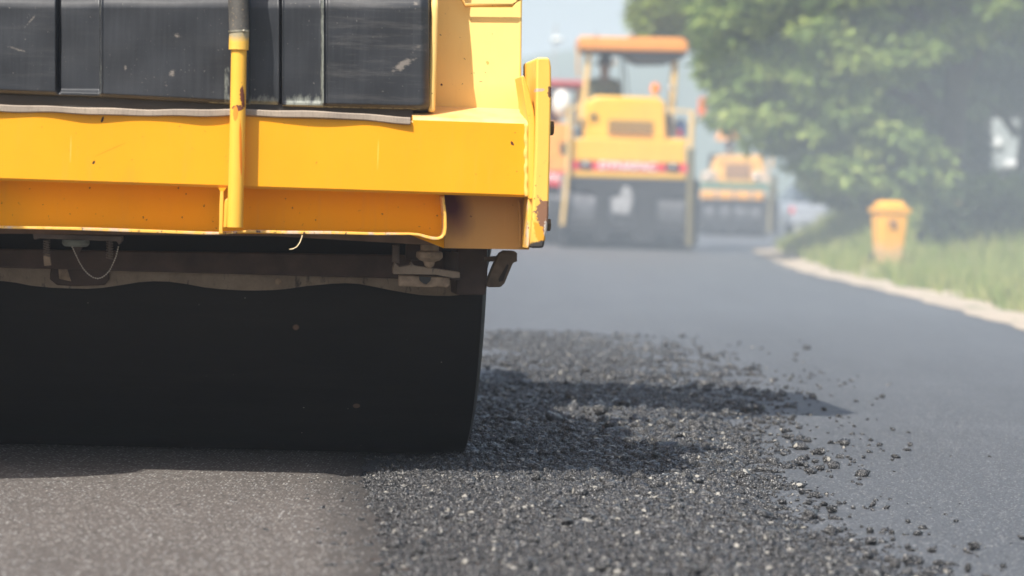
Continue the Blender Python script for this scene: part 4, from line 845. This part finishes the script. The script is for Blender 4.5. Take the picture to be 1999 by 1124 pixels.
# ------------------------------------------------------------------ trees
def leafmat(name, a, b, c3):
    t = NT(name); rnd = t.attr('leafrnd'); cc = t.ramp(rnd, [(0., a), (.55, b), (1., c3)])
    t.put(t.b.inputs['Base Color'], cc); t.b.inputs['Roughness'].default_value = .55; t.b.inputs['Specular IOR Level'].default_value = .25
    tr = t.n.new('ShaderNodeBsdfTranslucent'); t.L(cc, tr.inputs[0]); mx = t.n.new('ShaderNodeMixShader'); mx.inputs[0].default_value = .25
    t.L(t.b.outputs[0], mx.inputs[1]); t.L(tr.outputs[0], mx.inputs[2]); t.L(mx.outputs[0], t.n['Material Output'].inputs['Surface']); return t.m
m_bark = simple('tree_bark', (.075, .055, .045), .95, 0, 9, .35, .8)
def crown(name, clumps, leaves, L, Wd, mat, parent, spread=.32, droop=.5):
    """clumps: (n,3) centres; each carries a drooping rosette of leaves"""
    n = len(clumps) * leaves; C = np.repeat(clumps, leaves, 0)
    d = RNG.normal(0, 1, (n, 3)); d /= np.linalg.norm(d, axis=1)[:, None]; rr = spread * RNG.uniform(.25, 1, n) ** .7 * np.repeat(RNG.uniform(.6, 1.3, len(clumps)), leaves)
    base = C + d * rr[:, None] * [1, 1, .75]
    ax = d * [1, 1, .6] + RNG.normal(0, .35, (n, 3)); ax[:, 2] -= droop; ax /= np.linalg.norm(ax, axis=1)[:, None]
    up = RNG.normal(0, .5, (n, 3)); up[:, 2] += 1; sd = np.cross(ax, up); sd /= np.linalg.norm(sd, axis=1)[:, None]
    l = L * RNG.uniform(.65, 1.3, n)[:, None]; w = Wd * RNG.uniform(.7, 1.2, n)[:, None]; nr = np.cross(sd, ax)
    V = np.stack([base, base + ax * l * .45 + sd * w - nr * .15 * w, base + ax * l - nr * -.25 * w * 0 + [0, 0, 0], base + ax * l * .45 - sd * w - nr * .15 * w], 1).reshape(-1, 3)
    Fc = (np.arange(n) * 4)[:, None] + np.arange(4)[None]
    o = npmesh(name, V, Fc, mat, parent)
    rv = np.clip(np.repeat(RNG.uniform(0, 1, len(clumps)), leaves) * .5 + RNG.uniform(0, 1, n) * .5, 0, 1)
    a = o.data.attributes.new('leafrnd', 'FLOAT', 'POINT'); a.data.foreach_set('value', np.repeat(rv, 4).astype(np.float32)); return o
def limbs(parent, base, tips, r0, name='trunk'):
    m = MB(); b = Vector(base)
    for tp, r, frac in tips:
        tp = Vector(tp); st_ = Vector((b.x, b.y, b.z)).lerp(Vector((b.x, b.y, tp.z)), frac); pts = []; rs = []
        for i in range(8):
            t = i / 7; p = st_.lerp(tp, t); p.z += .25 * math.sin(t * 3.14) * (tp - st_).length * .25; p.x += .06 * math.sin(t * 7 + tp.x); pts.append(p); rs.append(r * (1 - t) + .012)
        m.tube(pts, rs, 8)
    top = max(t[0][2] for t in tips); pts = []; rs = []
    for i in range(10):
        t = i / 9; pts.append(b + Vector((.12 * math.sin(t * 4), .1 * math.sin(t * 3), t * top * .95))); rs.append(r0 * (1.35 if i == 0 else 1) * (1 - .75 * t))
    m.tube(pts, rs, 12); return m.build(name, m_bark, parent, smooth='auto')
def inpoly(px, py, pl):
    ins = np.zeros(len(px), bool); n = len(pl)
    for i in range(n):
        a, b = pl[i], pl[(i + 1) % n]; c = ((a[1] > py) != (b[1] > py)); xi = a[0] + (py - a[1]) / ((b[1] - a[1]) or 1e-9) * (b[0] - a[0]); ins ^= c & (px < xi)
    return ins
def px_clumps(n, outline, Y0, Y1, lump=1):
    if lump > 1:
        big = px_clumps(n // lump, outline, Y0, Y1); q = np.repeat(big, lump, 0); dd = RNG.normal(0, 1, (len(q), 3)); dd /= np.linalg.norm(dd, axis=1)[:, None]
        return q + dd * [.42, .42, .30] * RNG.uniform(.4, 1, (len(q), 1))
    return _px_clumps(n, outline, Y0, Y1)
def _px_clumps(n, outline, Y0, Y1):
    """clump centres through the volume behind an outline, at their own distances"""
    xs = [p[0] for p in outline]; ys = [p[1] for p in outline]; out = []
    while len(out) < n:
        x = random.uniform(min(xs), max(xs)); y = random.uniform(min(ys), max(ys))
        if inpoly(np.array([x]), np.array([y]), outline)[0]: out.append(tuple(atY(x, y, random.uniform(Y0, Y1))))
    return np.array(out)
m_leaf1 = leafmat('broad_leaf', (.08, .135, .035), (.21, .29, .065), (.42, .47, .13))
m_leaf2 = leafmat('lime_leaf', (.11, .16, .02), (.19, .25, .03), (.28, .33, .05))
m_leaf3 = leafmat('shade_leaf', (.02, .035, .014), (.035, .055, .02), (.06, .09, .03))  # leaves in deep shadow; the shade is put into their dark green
tb_ = atY(1840, 470, 44); tb_.z = float(tz(tb_.x, tb_.y)) - .1
tree = empty('tree', tb_, 0, 'big dense green tree with low hanging branches behind the orange bin', 'tree')
out1 = [(1385, -60), (1390, 60), (1402, 150), (1398, 185), (1410, 200), (1428, 198), (1440, 235), (1475, 262), (1520, 270), (1560, 300), (1600, 330), (1650, 372), (1690, 365), (1740, 385), (1800, 372), (1820, 320), (1790, 280), (1740, 250), (1720, 200), (1730, 150), (1770, 120), (1830, 130), (1880, 60), (1930, 70), (1999, 40), (2080, 60), (2080, -200), (1900, -380), (1600, -380), (1430, -240)]
cl = np.concatenate([px_clumps(1400, out1, 42.2, 46.5, 7), px_clumps(360, out1, 41.2, 42.3, 4)]) - np.array(tb_)
crown('crown', cl, 62, .18, .036, m_leaf1, tree, .20, .55)
tips = [(Vector(atY(x, y, Y)) - tb_, r, f) for x, y, Y, r, f in ((1450, 120, 43, .09, .7), (1520, 240, 43, .07, .6), (1650, 60, 45, .09, .55), (1720, 330, 43, .05, .7), (1600, -200, 44, .10, .5), (1850, -250, 45, .1, .6), (1990, 20, 44, .07, .5), (1700, -300, 45, .09, .6), (1420, -100, 44, .08, .6))]
limbs(tree, (0, 0, 0), [(tuple(a), r, f) for a, r, f in tips], .24)
# a few sunlit sprigs in front of the dark interior
sp_ = px_clumps(9, [(1800, 180), (1850, 150), (1880, 230), (1830, 262), (1790, 255)], 42, 42.6)
t2b = atY(1700, 440, 52); t2b.z = float(tz(t2b.x, t2b.y)) - .1
tree2 = empty('tree', t2b, 0, 'tree with lime green leaves behind the top left of the big tree', 'tree')
out2 = [(1246, -40), (1244, 12), (1258, 36), (1270, 56), (1300, 60), (1345, 62), (1400, 100), (1480, 120), (1560, 60), (1560, -160), (1400, -240), (1280, -140)]
crown('crown', px_clumps(170, out2, 50, 54) - np.array(t2b), 95, .22, .05, m_leaf2, tree2, .32, .5)
limbs(tree2, (0, 0, 0), [(tuple(Vector(atY(x, y, Y)) - t2b), r, f) for x, y, Y, r, f in ((1290, 20, 52, .07, .7), (1400, -60, 52, .09, .7), (1500, 40, 52, .07, .6), (1350, -180, 52, .08, .7))], .17)
t3b = atY(1985, 470, 54); t3b.z = float(tz(t3b.x, t3b.y)) - .1
tree3 = empty('tree', t3b, 0, 'dark shaded tree at the right edge in front of the house', 'tree')
out3 = [(1745, 140), (1730, 260), (1790, 380), (1850, 430), (1900, 430), (1900, 350), (1895, 205), (2000, 175), (2100, 170), (2100, -100), (1800, -100)]
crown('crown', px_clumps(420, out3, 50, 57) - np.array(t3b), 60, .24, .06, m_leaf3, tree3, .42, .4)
limbs(tree3, (0, 0, 0), [(tuple(Vector(atY(x, y, Y)) - t3b), r, f) for x, y, Y, r, f in ((1850, 150, 54, .08, .6), (1800, 300, 53, .06, .5), (2060, 0, 55, .08, .6))], .2)
# shrubs below
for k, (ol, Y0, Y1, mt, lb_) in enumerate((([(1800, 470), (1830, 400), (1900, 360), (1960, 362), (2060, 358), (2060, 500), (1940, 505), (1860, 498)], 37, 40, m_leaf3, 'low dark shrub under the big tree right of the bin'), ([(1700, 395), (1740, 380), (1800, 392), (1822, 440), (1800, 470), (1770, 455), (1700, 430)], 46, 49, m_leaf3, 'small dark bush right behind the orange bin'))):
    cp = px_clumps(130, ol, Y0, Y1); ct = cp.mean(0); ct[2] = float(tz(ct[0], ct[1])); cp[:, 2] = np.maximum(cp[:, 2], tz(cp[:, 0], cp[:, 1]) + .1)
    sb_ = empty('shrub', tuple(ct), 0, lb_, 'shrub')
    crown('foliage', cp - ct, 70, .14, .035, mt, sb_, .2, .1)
    limbs(sb_, (0, 0, -.05), [((.3, 0, .6), .02, .1), ((-.35, .1, .5), .02, .1), ((.05, .2, .7), .02, .2)], .03, 'stem')
# ------------------------------------------------------------------ grass on the verge
n = 260000
yy = 16 + 62 * RNG.uniform(0, 1, n) ** 1.2; xx = edgeX(yy) + .42 + RNG.uniform(0, 1, n) ** 1.25 * 7.5
Pg = np.stack([xx, yy], -1); dens = vnoise(Pg, 1.7, 4) * .6 + vnoise(Pg, .6, 8) * .4; k = (RNG.uniform(0, 1, n) < sstep(.32, .62, dens + np.clip(xx - edgeX(yy) - .6, -1, 1) * .45)) & ~((np.abs(xx - GTc.x * (yy / GTc.y) ) < .34) & (yy > GTc.y - 4.0) & (yy < GTc.y + .5) & (RNG.uniform(0, 1, n) < .85)); Pg = Pg[k]; dens = dens[k]; n = len(Pg)
h = (.07 + .20 * RNG.uniform(0, 1, n)) * (.25 + 1.6 * dens ** 1.5) * (1 + .8 * sstep(1.0, 2.5, Pg[:, 0] - edgeX(Pg[:, 1])))
a = RNG.uniform(0, 6.28, n); w = .006 + .006 * RNG.uniform(0, 1, n); b0 = np.c_[Pg, tz(Pg[:, 0], Pg[:, 1]) - .01]
dx = np.stack([np.cos(a), np.sin(a), np.zeros(n)], -1) * w[:, None]; ln = RNG.normal(0, .35, (n, 2)) * h[:, None]
V = np.stack([b0 - dx, b0 + dx, b0 + np.c_[ln, h]], 1).reshape(-1, 3); Fc = (np.arange(n) * 3)[:, None] + np.arange(3)[None]
m_gr = leafmat('grass_blade', (.13, .20, .035), (.25, .31, .06), (.50, .46, .18))
go = npmesh('grass', V, Fc, m_gr); at = go.data.attributes.new('leafrnd', 'FLOAT', 'POINT'); at.data.foreach_set('value', np.repeat(RNG.uniform(0, 1, n), 3).astype(np.float32))
tag(go, 'uneven green grass growing on the roadside verge', 'grass', kind='stuff')
# ------------------------------------------------------------------ far hill
hx = np.linspace(-420, 700, 90); hy = np.linspace(330, 800, 20); 
def hz_(X, Y): return -2 + (24 + 4 * np.sin(X * .011 + 1) + 3 * np.sin(X * .03)) * sstep(330, 520, Y) + 1.2 * np.sin(X * .09) * sstep(350, 500, Y)
hl = sheet('hills', hx, hy, hz_, simple('wooded_hill', (.06, .085, .045), .95, 0, .02)); tag(hl, kind='structure')
# ------------------------------------------------------------------ haze
def vol(name, dens, aniso=.2, col=(.80, .90, 1.0)):
    m = bpy.data.materials.new(name); m.use_nodes = True; nt = m.node_tree; nt.nodes.remove(nt.nodes['Principled BSDF'])
    p = nt.nodes.new('ShaderNodeVolumePrincipled'); p.inputs['Color'].default_value = col + (1,); p.inputs['Density'].default_value = dens; p.inputs['Anisotropy'].default_value = aniso
    nt.links.new(p.outputs[0], nt.nodes['Material Output'].inputs['Volume']); return m
hzb = MB().box((-450, -40, -6), (760, 1150, 52)).build('haze', vol('haze_air', .0018, .0), None); tag(hzb, kind='stuff')

for (c, r, d) in (((2.5, 34, .6), (15, 23.5, 4.5), .0032), ((6.0, 15.5, .2), (6.2, 8.5, 2.2), .013)):
    o = MB().ball((0, 0, 0), 1, 20, r).build('smoke', vol('drifting_smoke', d, .0), None, smooth=True); o.location = c; tag(o, kind='stuff')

Work instructions.
Take the line containing "crown('crown', px_clumps(420, out3, 50, 57)" and the line containing "sb_ = empty('shrub', tuple(ct), 0, lb_, 'shrub')". Write out both and all lines between, exactly, and nothing more.

Complete answer.
crown('crown', px_clumps(420, out3, 50, 57) - np.array(t3b), 60, .24, .06, m_leaf3, tree3, .42, .4)
limbs(tree3, (0, 0, 0), [(tuple(Vector(atY(x, y, Y)) - t3b), r, f) for x, y, Y, r, f in ((1850, 150, 54, .08, .6), (1800, 300, 53, .06, .5), (2060, 0, 55, .08, .6))], .2)
# shrubs below
for k, (ol, Y0, Y1, mt, lb_) in enumerate((([(1800, 470), (1830, 400), (1900, 360), (1960, 362), (2060, 358), (2060, 500), (1940, 505), (1860, 498)], 37, 40, m_leaf3, 'low dark shrub under the big tree right of the bin'), ([(1700, 395), (1740, 380), (1800, 392), (1822, 440), (1800, 470), (1770, 455), (1700, 430)], 46, 49, m_leaf3, 'small dark bush right behind the orange bin'))):
    cp = px_clumps(130, ol, Y0, Y1); ct = cp.mean(0); ct[2] = float(tz(ct[0], ct[1])); cp[:, 2] = np.maximum(cp[:, 2], tz(cp[:, 0], cp[:, 1]) + .1)
    sb_ = empty('shrub', tuple(ct), 0, lb_, 'shrub')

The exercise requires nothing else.